* [Aim] Wherever the word "picture" turns up in a line of the entries, copy that line.

* [Data for the task]

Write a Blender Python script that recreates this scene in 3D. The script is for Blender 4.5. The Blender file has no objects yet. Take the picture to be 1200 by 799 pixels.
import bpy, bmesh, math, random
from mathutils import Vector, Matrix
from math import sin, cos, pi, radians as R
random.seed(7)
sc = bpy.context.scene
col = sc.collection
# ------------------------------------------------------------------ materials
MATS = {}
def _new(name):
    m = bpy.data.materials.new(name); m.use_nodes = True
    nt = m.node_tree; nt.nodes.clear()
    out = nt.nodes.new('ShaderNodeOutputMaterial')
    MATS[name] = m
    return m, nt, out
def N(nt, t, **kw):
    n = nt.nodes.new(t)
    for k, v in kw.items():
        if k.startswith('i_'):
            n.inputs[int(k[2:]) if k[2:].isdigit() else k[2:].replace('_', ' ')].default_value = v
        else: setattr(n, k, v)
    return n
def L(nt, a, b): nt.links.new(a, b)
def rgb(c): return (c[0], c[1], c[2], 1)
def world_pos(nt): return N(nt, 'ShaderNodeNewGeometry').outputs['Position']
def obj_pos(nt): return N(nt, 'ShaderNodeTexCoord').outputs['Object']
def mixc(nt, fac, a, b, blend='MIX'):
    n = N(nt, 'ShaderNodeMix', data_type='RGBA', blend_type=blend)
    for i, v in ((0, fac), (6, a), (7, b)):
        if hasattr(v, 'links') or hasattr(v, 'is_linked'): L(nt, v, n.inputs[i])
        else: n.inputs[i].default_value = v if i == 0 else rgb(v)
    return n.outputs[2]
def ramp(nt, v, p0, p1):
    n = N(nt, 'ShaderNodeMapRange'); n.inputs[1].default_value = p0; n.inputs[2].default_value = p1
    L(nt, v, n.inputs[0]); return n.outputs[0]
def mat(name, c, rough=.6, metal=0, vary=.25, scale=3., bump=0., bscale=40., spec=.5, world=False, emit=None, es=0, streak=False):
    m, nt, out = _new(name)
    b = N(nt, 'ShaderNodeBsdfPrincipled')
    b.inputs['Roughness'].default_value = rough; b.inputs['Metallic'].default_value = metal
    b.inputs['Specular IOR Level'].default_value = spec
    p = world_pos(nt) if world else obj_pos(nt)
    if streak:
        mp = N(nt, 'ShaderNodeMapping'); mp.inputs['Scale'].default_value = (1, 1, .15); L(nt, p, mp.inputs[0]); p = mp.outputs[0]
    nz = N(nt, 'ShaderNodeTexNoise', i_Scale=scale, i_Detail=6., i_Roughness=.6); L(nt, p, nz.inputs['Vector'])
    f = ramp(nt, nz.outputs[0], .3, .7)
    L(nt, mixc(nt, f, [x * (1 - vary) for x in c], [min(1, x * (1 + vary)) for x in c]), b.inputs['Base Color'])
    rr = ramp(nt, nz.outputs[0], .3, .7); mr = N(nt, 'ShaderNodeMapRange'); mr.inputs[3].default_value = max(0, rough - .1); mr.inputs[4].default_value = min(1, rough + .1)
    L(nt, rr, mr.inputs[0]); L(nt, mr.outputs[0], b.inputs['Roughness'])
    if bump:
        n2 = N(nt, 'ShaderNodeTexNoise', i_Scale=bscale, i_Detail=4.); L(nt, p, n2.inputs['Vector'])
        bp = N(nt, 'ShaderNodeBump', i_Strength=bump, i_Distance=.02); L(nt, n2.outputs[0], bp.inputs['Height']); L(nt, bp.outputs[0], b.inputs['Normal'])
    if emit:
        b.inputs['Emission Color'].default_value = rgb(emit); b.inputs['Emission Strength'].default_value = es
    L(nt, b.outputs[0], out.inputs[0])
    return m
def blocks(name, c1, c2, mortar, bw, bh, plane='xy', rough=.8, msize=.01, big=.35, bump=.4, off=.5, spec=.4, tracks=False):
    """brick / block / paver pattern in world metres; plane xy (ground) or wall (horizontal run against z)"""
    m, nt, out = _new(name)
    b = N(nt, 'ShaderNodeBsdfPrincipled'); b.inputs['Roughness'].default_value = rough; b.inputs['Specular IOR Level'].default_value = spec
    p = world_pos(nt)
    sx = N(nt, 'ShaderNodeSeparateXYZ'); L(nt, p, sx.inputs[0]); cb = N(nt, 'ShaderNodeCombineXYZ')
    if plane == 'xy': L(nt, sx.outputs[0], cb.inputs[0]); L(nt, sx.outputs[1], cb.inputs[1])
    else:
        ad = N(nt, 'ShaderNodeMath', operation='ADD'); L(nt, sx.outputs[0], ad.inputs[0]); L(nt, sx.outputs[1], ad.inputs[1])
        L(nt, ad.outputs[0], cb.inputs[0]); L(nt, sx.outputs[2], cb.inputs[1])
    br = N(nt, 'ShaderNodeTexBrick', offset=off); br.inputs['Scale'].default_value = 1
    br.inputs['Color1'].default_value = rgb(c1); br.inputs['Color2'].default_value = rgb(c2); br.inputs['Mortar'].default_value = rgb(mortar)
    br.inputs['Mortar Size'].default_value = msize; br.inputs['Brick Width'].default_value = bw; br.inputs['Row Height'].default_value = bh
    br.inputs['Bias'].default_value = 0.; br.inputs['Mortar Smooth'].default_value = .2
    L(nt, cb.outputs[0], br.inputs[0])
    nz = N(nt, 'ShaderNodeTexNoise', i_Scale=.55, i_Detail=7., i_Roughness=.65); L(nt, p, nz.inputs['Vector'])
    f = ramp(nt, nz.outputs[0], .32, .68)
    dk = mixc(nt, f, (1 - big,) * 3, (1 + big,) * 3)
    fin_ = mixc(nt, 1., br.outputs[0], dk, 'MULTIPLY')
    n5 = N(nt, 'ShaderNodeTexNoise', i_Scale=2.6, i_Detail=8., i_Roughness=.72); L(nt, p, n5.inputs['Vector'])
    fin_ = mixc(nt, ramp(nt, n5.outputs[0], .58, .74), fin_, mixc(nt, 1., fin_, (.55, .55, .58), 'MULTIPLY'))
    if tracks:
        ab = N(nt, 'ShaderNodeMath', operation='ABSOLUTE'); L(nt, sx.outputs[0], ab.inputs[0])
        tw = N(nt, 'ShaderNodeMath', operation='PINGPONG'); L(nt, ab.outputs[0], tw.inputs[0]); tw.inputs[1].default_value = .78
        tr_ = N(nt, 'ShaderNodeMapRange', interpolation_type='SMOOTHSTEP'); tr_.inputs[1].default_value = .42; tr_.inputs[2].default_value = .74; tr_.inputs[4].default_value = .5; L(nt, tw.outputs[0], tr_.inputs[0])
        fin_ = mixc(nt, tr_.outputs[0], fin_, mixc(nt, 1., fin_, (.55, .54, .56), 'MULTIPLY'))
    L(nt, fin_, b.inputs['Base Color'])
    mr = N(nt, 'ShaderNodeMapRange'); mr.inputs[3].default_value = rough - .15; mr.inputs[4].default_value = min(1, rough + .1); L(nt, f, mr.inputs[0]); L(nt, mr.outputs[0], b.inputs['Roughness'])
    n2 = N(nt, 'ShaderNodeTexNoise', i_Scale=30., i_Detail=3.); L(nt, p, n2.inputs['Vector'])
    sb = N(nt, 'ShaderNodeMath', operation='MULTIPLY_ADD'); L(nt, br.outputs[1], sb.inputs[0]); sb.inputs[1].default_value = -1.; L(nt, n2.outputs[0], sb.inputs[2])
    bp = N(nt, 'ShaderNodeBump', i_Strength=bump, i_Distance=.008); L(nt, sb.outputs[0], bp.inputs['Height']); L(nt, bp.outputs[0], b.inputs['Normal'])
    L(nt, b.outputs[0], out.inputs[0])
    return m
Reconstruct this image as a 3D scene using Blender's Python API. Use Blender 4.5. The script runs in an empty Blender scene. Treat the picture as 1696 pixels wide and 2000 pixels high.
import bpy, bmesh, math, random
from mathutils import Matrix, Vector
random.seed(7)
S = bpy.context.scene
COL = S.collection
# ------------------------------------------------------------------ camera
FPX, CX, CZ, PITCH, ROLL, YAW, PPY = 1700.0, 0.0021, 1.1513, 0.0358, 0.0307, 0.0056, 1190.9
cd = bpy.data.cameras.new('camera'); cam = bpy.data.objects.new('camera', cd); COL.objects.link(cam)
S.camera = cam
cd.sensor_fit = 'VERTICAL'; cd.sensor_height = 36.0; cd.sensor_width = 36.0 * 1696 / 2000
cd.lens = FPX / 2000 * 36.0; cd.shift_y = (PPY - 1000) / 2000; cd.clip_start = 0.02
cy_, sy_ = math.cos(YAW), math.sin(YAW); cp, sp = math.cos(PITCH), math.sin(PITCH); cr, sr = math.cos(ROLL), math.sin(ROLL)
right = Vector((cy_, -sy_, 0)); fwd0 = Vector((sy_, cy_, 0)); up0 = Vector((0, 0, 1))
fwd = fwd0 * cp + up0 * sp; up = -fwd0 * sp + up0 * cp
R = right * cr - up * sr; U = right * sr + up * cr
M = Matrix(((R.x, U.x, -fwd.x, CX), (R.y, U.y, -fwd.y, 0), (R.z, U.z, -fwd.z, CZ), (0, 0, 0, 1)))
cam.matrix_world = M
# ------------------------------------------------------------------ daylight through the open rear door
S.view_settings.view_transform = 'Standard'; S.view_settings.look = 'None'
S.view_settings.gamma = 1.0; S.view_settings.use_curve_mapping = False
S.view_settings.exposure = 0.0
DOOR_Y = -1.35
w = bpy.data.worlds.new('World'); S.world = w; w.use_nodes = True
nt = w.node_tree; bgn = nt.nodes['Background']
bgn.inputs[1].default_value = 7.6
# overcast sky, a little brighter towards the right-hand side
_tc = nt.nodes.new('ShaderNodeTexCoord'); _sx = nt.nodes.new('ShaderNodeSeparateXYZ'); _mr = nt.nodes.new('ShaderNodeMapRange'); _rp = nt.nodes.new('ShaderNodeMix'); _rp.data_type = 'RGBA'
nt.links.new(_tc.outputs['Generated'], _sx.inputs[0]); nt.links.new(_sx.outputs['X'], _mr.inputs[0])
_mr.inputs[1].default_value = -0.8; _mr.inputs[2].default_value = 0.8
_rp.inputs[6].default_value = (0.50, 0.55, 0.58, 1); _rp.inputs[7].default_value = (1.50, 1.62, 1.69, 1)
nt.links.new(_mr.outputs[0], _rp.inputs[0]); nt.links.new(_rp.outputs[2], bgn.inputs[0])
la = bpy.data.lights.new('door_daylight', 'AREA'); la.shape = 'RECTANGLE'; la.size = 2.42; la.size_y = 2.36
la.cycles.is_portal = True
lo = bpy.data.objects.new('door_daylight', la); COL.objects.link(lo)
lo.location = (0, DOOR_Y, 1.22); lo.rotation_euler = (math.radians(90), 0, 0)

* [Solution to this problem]
Write a Blender Python script that recreates this scene in 3D. The script is for Blender 4.5. The Blender file has no objects yet. Take the picture to be 1200 by 799 pixels.
Reconstruct this image as a 3D scene using Blender's Python API. Use Blender 4.5. The script runs in an empty Blender scene. Treat the picture as 1696 pixels wide and 2000 pixels high.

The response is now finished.